A fair share of the television license fee should be distributed to independent TV providers as well as the BBC, says the founder and CEO of satellite and Freeview channel, Keep it Country TV.
Philip McLaughlin, aka Phil Mack, the CEO of Keep it Country, the only European television channel solely dedicated to country music, called on the BBC to provide his station with its “share” of the license fee, issuing an invoice and a proposal for a “payment plan” to the national broadcaster.
Calculated using their own viewing figures, the total revenue the fee usually generates – which was over £3 billion for 2017-2018 – as well as exceptions including the over-75s relief and the cost of collection, the channel have signalled their intention to collect £1,328,350.00 from the BBC.
Keep It Country, an independent television channel which broadcasts on Sky 376, Freesat 516 and National Freeview 87, is entirely self-funded and receives no outside funding, the channel claims.
Using the official Broadcasters Audience Research Board data, Keep It Country claim their share of UK television viewership for 2018 was 0.05 per cent.
“So to this end, on behalf of the viewing public and all other independent channels, our CEO is issuing an invoice to the BBC for our share of the TV licence revenue, £1,328,350.00,” Keep It Country said.
The BBC refused to comment on the Keep it Country campaign after being contacted.

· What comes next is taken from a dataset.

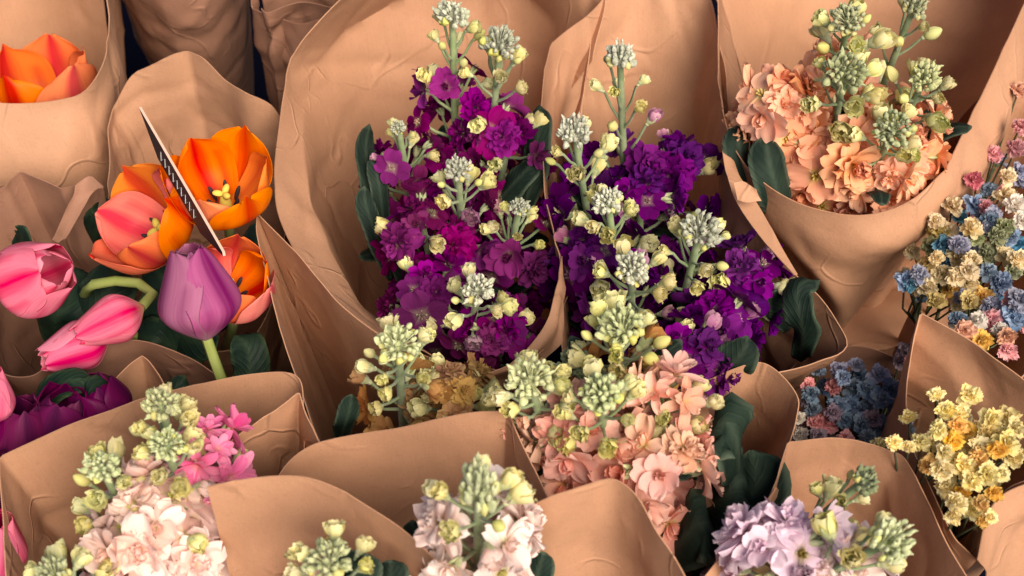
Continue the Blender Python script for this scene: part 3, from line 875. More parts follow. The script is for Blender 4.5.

A spokesperson simply said: “The funding of the BBC is something set in statute by the Government (Department for Digital, Culture, Media & Sport) under the terms of the BBC Charter.”
Keep It Country argues that viewers who tune in to their channel are forced to pay a fee toward the BBC. “We feel that independent channels should also be entitled to receive some of this funding,” they said.
“When the fee was changed from a ‘service charge’ to a ‘tax’ in 2006, a situation was created where even viewers who never watch BBC TV or listen to BBC radio were forced to pay for their chosen TV-radio reception while, at the same time, funding a service they never used,” McLaughlin said.
“Given that the TV Licensing Authority is a wholly owned subsidiary of the BBC, we believe that the current method of distributing the license fee revenue is both out-dated and grossly unfair.”
McLaughlin added that the BBC should be subject to Monopolies, Mergers and Competition rules – “just as any other ‘independent’ body would be” – and argued that, since the BBC’s share of viewership is now down to less than 30 per cent, the distribution of the license fee revenue “must be adjusted accordingly”.
“TV today is vastly different to when the license was first introduced in 1922 and that fact that the BBC now enjoys income of over 2 billion a year from ‘commercial and other sources’ removes any suggestion that they cannot attract income from elsewhere,” he said.